What remains less clear is the curatorial substance beneath the diplomatic framing. The Capital Museum's public materials for the show centre on the corn-as-bridge concept, but detailed object lists, lending institutions, and the specific scholarly arguments the exhibition advances have not yet been published in full. That opacity makes it difficult to assess whether the show represents a genuine curatorial achievement or primarily a logistical and diplomatic one. Both are significant; they are not the same thing.

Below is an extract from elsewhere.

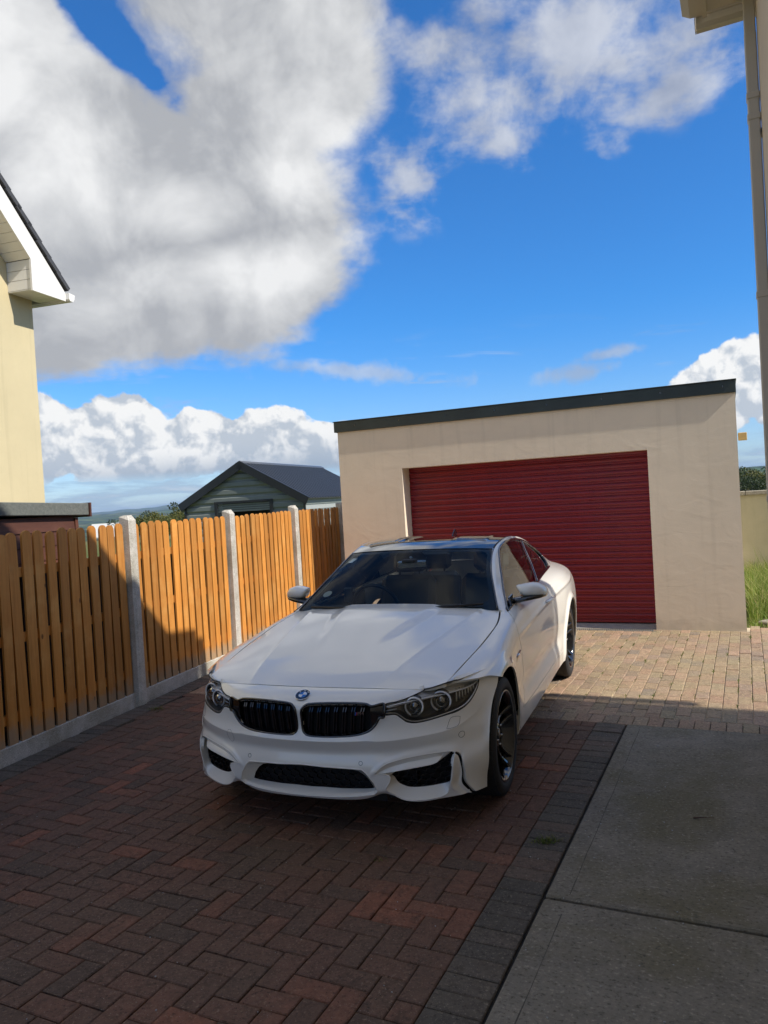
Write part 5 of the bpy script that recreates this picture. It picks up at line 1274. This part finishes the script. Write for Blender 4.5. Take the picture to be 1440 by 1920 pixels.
# ---- headlights
for sgn in (1, -1):
    ld = patch_data(bumper, (2.9, 7.0), (3.9, 6.3), 150, 80, keep=[shrink(head, None, .985)], flange=0, off=-.003, outward=(.3, -1, 0))
    if sgn < 0: ld = mirrored(*ld)
    hl = mesh_obj('headlight', *ld, M['lens'], car, True)
    # housing: the same outline sunk into the body, dark
    def bowl(U, V):
        S = bumper(U, V).copy(); UU, VV = np.meshgrid(U, V); return S
    a = deep(head, .004); bt = sample(bumper, shrink(head, None, .90)); bt[:, 1] += .062; bt[:, 0] -= .02
    n = len(a); vs = list(map(tuple, a))+list(map(tuple, bt))
    if sgn < 0: vs = [(-x, y, z) for x, y, z in vs]
    mesh_obj('lamp_housing', vs, [(i, (i+1) % n, n+(i+1) % n, n+i) for i in range(n)]+[tuple(range(n, 2*n))], M['lamp_grey'], hl, False)
    mask = rounded([(3.0, 5.0), (3.67, 5.125), (4.25, 5.195), (4.82, 5.265), (5.38, 5.295), (5.85, 5.315), (6.42, 5.34), (6.87, 5.50), (6.93, 5.64), (6.6, 6.08), (6.15, 6.38), (4.95, 6.38), (4.68, 6.0), (4.42, 5.67), (4.0, 5.40), (3.47, 5.22), (3.0, 5.10)], 2)
    def band_fn(U, V):
        S = bumper(U, V).copy(); UU, VV = np.meshgrid(U, V)
        lo_ = np.interp(UU, [2.98, 3.67, 4.25, 4.82, 5.38, 5.85, 6.42, 6.87], [4.99, 5.12, 5.19, 5.26, 5.29, 5.31, 5.335, 5.50]); hi_ = np.interp(UU, [3.0, 3.47, 4.05, 4.66, 5.99, 6.5, 6.95], [5.11, 5.23, 5.45, 6.05, 6.5, 6.1, 5.70])
        S[..., 1] += .034*np.clip((VV-lo_)/(hi_-lo_+.02), 0, 1); return S
    tb = patch_data(band_fn, (2.95, 7.0), (4.9, 6.3), 140, 90, keep=[mask], flange=0, off=-.008, outward=(.3, -1, 0))
    if sgn < 0: tb = mirrored(*tb)
    mesh_obj('lens_reflection_band', *tb, M['lens_reflection'], hl, True)  # pale strip under the lens, standing in for its reflection of the sky
    # chrome brow along the upper edge
    lo = [(3.0, 5.0), (3.67, 5.125), (4.25, 5.195), (4.82, 5.265), (5.38, 5.295), (5.85, 5.315), (6.42, 5.34), (6.87, 5.50)]
    up = [(a_, b__-.07) for a_, b__ in lo]
    A, B = sample(bumper, rounded(up, 4, False)), sample(bumper, rounded(lo, 4, False)); A = A+np.array([-.002, .022, -.002]); B = B+np.array([0, .007, 0])
    m = len(A); vs = [(sgn*x, y, z) for x, y, z in np.vstack([A, B])]
    mesh_obj('lamp_brow', vs, [(i, i+1, m+i+1, m+i) for i in range(m-1)], M['silver'], hl, True)
    dv = sample(bumper, rounded(lo, 4, False)); dv[:, 1] += .006; mb = MB(); mb.tube([(sgn*x, y, z) for x, y, z in dv], .0030, 6); mb.build('divider_strip', M['badge_white'], hl)
    # lower light guide
    lg = sample(bumper, rounded([(3.0, 4.66), (3.36, 4.64), (3.56, 4.48), (3.78, 4.24), (4.1, 4.12), (4.6, 4.15), (5.15, 4.25), (5.74, 4.36), (6.15, 4.50), (6.45, 4.76), (6.70, 5.1), (6.83, 5.38)], 3, False)); lg[:, 1] += .007
    mb = MB(); mb.tube([(sgn*x, y, z) for x, y, z in lg], .0035, 6); mb.build('light_guide', M['silver'], hl)
    for (u, v, r, ox, oy) in ((4.12, 4.84, .0445, -.004, .022), (5.215, 4.88, .0495, -.010, .032)):
        Mx = surf_frame(bumper, u, v, 1); p = Mx.translation+Vector((ox, oy, 0))
        Mr = Matrix.Translation((sgn*p.x, p.y, p.z)) @ Matrix.Rotation(R(13*sgn), 4, 'Z')
        ang = [R(-62+304*k/30)+R(-90+0) for k in range(31)]
        mb = MB(); pts = [Mr @ Vector((r*math.cos(t+R(60)), -.004, r*math.sin(t+R(60)))) for t in ang]; pts = [Mr @ Vector((r*math.cos(R(-68+ -0)+k*R(316)/30-R(0)), -.004, r*math.sin(R(-68)+k*R(316)/30))) for k in range(31)]
        mb.tube(pts, .0050, 8); mb.build('ring_light', M['badge_white'], hl)
        mb = MB(); mb.lathe([(-.002, r-.004), (.012, r-.010), (.020, r*.62), (.012, r*.60), (.0, r*.58), (-.010, r*.38), (-.014, 0)], 28, Mr, axis='Y', mi=0)
        mb.build('projector', [M['satin']], hl)
        mb = MB(); mb.lathe([(.004, r*.60), (-.008, r*.50), (-.016, r*.28), (-.018, .0)], 24, Mr, axis='Y'); mb.build('projector_lens', M['lens'], hl)
        mb = MB(); mb.lathe([(.006, r+.0035), (.022, r+.005), (.040, r+.006)], 28, Mr, axis='Y'); mb.build('ring_bezel', M['lamp_grey'], hl)
    # ribbed side reflector by the outer corner and inner blade
    for k in range(7):
        u = 5.85+k*.13; v0, v1 = 4.75+k*.06, 5.45
        q = sample(bumper, [(u, v0), (u, v1)]); q[:, 1] += .012; q[:, 0] -= .006
        mb = MB(); mb.tube([(sgn*x, y, z) for x, y, z in q], .0045, 6); mb.build('reflector_rib', M['silver'], hl)
    for v in (4.78, 4.95):
        q = sample(bumper, [(3.04, v), (3.45, v+.06)]); q[:, 1] += .012
        mb = MB(); mb.tube([(sgn*x, y, z) for x, y, z in q], .0035, 6); mb.build('light_blade', M['badge_white'], hl)
    p = sample(bumper, rounded(OL['headlight'], 4)); mb = MB(); mb.tube([(sgn*x, y+.002, z) for x, y, z in p], .0032, 6, closed=True); mb.build('lamp_seal', M['black_plastic'], hl)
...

The exhibition runs through the summer of 2026. Entry is free, and the Capital Museum has extended evening opening hours on weekends through August. For visitors in Beijing with an interest in pre-Columbian civilizations, the show offers a rare opportunity to encounter Maya and Andean material side by side — a juxtaposition that even major Western institutions have rarely attempted at this scale.

Whether the exhibition's real audience is standing inside the Capital Museum or sitting in foreign ministries across Latin America is a question the institution has not chosen to answer directly. That ambiguity, however, is itself a form of messaging. Beijing has learned that cultural institutions can carry geopolitical weight precisely when their purpose is left slightly undefined — when the boundary between art and strategy stays just blurred enough to reward interpretation.